Public education, K-16 is a continuum of opportunity for those without any other means. It's always important to remember that government doesn't exist for the 'haves' - it exists for the 'could haves'. Government does those things the most can't do for themselves - it should be a tool for people to work their way up. While I am adamantly opposed to guaranteed success; I am absolutely committed to the concept of guaranteed opportunity - and that in a nutshell, is what education is all about. Education should be about providing people an opportunity to build a life for themselves through accessible means of learning. Education should be about investing in our people so that they can in turn produce the most successful, competitive and productive economic environment imaginable - and then do better.
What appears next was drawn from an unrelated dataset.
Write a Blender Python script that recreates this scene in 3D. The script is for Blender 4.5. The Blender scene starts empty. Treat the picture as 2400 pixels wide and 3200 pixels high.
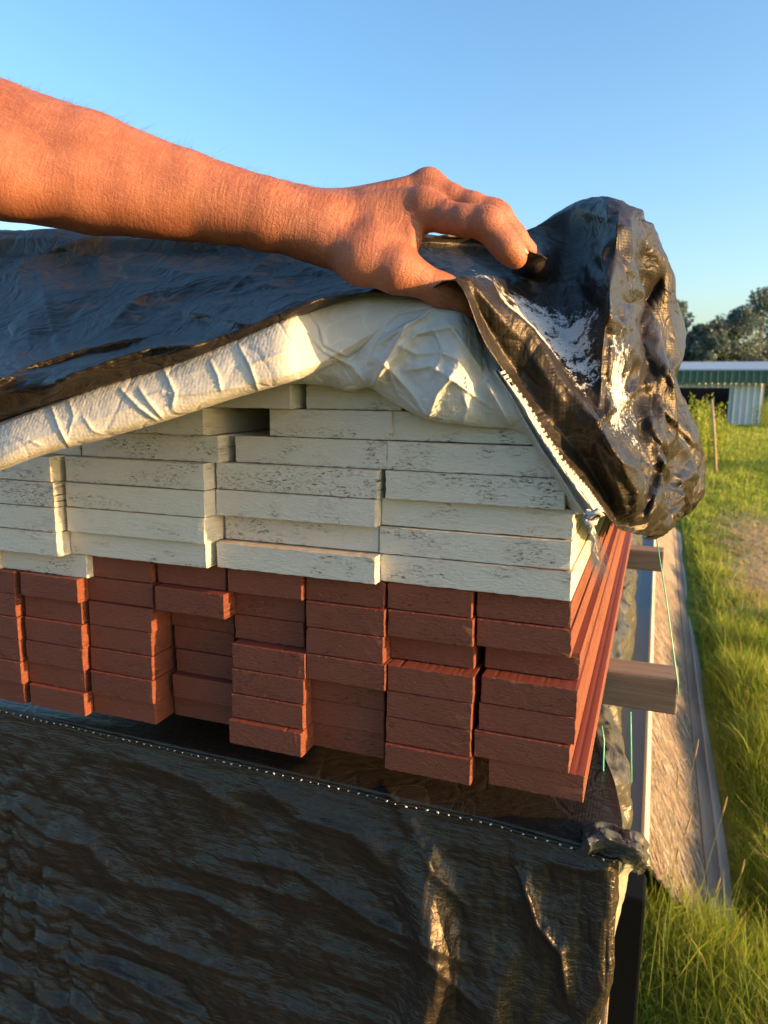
import bpy, bmesh, math, random
import numpy as np
from mathutils import Matrix, Vector

random.seed(7); rng = np.random.default_rng(7)
SC = bpy.context.scene
COL = SC.collection

# ------------------------------------------------------------------ camera
K = 2400 / 1659.0
F = 1566 * K                      # focal length in photo pixels (2400 x 3200)
def _nz(v): return v / np.linalg.norm(v)
_v1 = np.array([-4260 * K, 308 * K, F]); _v2 = np.array([595 * K, 266 * K, F])
_Y = _nz(_v2); _X = -_nz(_v1); _X = _nz(_X - _Y * (_X @ _Y)); _Z = np.cross(_X, _Y)
if _Z[1] < 0: _Z = -_Z
R = np.array([_X, _Y, _Z])        # rows: world axes in (right, up, forward)
EYE = np.array([0, 0, 1.45])
def ray(u, v):
    return R @ np.array([(u - 829.5) / 1566.0, -(v - 1106.0) / 1566.0, 1.0])
def P(u, v, d): return EYE + ray(u, v) * d
def atY(u, v, y):
    r = ray(u, v); return EYE + r * (y / r[1])
def atZ(u, v, z):
    r = ray(u, v); return EYE + r * ((z - EYE[2]) / r[2])
def projx(x, y, z):
    c = R.T @ (np.array([x, y, z]) - EYE); return 829.5 + 1566 * c[0] / c[2]
def solveX(u, y, z):               # world x of image column u on the line (y, z)
    a, b = -1.5, 1.0
    for _ in range(40):
        m = (a + b) / 2
        if projx(m, y, z) < u: a = m
        else: b = m
    return (a + b) / 2

cam_d = bpy.data.cameras.new('camera'); cam = bpy.data.objects.new('camera', cam_d); COL.objects.link(cam)
SC.camera = cam
cam_d.sensor_fit = 'VERTICAL'; cam_d.sensor_height = 36; cam_d.sensor_width = 27
cam_d.lens = 36 * F / 3200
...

When one citizen in our State is denied an opportunity to realize their full potential through education and training than all of us are denied the kind of future we could have. Since the cuts in the early 90s, we lost something important, in fact, irreplaceable: we lost a portion of our future. More and more Oregonians opted out and found another place to go to school and many of them have not, and probably will not, return. Even worse, some Oregonians stayed here but couldn't afford to develop their potential and we collectively lost out on what they could have done, had they been allowed. From a business perspective, we did the unthinkable: we poured capital and operational resources into an investment and then gave some of that investment to our competitors. Some of our kids are in other states making those other states more competitive at our expense. Worse yet, we even forgot about some of our kids and we will never know just how good things could have been because we didn't care. This doesn't have to continue; in fact I am here today, asking you to ensure that it does not. Ladies and Gentlemen, the new funding model is not a perfect structure - no manmade construct can be.
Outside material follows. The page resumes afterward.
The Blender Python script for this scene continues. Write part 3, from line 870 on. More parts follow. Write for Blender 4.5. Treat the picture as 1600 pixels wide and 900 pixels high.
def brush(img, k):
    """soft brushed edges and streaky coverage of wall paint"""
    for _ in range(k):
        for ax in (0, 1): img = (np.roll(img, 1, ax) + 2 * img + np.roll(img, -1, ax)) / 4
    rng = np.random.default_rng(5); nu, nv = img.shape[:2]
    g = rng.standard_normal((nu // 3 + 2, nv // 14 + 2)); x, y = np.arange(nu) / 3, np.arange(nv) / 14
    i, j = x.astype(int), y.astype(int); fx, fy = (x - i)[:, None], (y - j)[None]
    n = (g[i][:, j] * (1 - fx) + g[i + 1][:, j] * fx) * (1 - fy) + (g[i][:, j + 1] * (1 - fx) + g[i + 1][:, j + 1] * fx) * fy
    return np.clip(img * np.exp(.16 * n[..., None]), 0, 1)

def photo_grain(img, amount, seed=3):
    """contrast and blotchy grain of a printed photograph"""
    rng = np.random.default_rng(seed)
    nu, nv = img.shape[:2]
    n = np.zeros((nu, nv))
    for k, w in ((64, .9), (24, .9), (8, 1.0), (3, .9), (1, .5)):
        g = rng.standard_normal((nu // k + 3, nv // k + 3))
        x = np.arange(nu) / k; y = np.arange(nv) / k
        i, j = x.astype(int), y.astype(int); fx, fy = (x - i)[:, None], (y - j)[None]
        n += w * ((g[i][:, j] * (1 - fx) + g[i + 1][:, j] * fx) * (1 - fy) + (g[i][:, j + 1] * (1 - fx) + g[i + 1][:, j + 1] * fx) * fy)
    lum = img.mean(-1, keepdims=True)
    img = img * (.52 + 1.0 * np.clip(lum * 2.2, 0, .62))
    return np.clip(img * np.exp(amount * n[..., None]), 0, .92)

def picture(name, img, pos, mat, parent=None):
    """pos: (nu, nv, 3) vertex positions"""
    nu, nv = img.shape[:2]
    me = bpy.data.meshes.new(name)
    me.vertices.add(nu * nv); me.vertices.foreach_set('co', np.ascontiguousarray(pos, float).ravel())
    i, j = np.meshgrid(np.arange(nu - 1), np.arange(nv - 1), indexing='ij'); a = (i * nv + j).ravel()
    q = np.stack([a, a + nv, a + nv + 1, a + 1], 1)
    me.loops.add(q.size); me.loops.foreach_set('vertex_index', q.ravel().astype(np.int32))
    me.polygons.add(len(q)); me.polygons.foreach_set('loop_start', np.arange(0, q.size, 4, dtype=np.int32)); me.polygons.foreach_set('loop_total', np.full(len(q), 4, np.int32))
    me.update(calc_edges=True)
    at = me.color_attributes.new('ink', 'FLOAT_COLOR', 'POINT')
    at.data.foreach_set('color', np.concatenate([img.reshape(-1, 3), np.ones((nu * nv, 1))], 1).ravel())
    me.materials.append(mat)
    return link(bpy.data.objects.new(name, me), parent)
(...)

What it is however, is a tool for us to begin the process of recovery. I did not come here today to tell you how to do your business. You are the duly elected, legitimate members of our structure of self-governance. You know the song and you know the stakes.

I came here today to tell you that I am concerned about what we have lost and I don't want to lose any more. What I want you to think about is the value of education and access to it, in our continuously developing economy. Are you willing, are we willing, to allow the last five years of dis-investment shape the next five, and beyond? Is the heritage we have developed of slashing courses, limiting opportunity and channeling our best and brightest out of state, the legacy you want to leave? If now isn't the time to invest in our future, when the economy is good and the outlook is strong - then when will it be time to build an education system that is accountable, responsive and stable? Here's the deal: either the students of Oregon are entitled to be the inheritors of life, liberty and the pursuit of happiness, or they are not. And if they are, then shouldn't we do everything, everything we can to ensure that they are prepared, educated and ready for the challenges they will face? I think everyone of us wants the same thing but we know our answers bring tough choices. Sometimes the most difficult choice to make is precisely the one that needs to be made the most; opportunity has its costs. As I close my testimony today, I want you to know that while I do not envy your situation, I have faith that you will find the right answers and help make Oregon even stronger than you found it. I believe that each of you will do what you must to give our posterity the chance it deserves.

Thank you for your patience and consideration - God speed.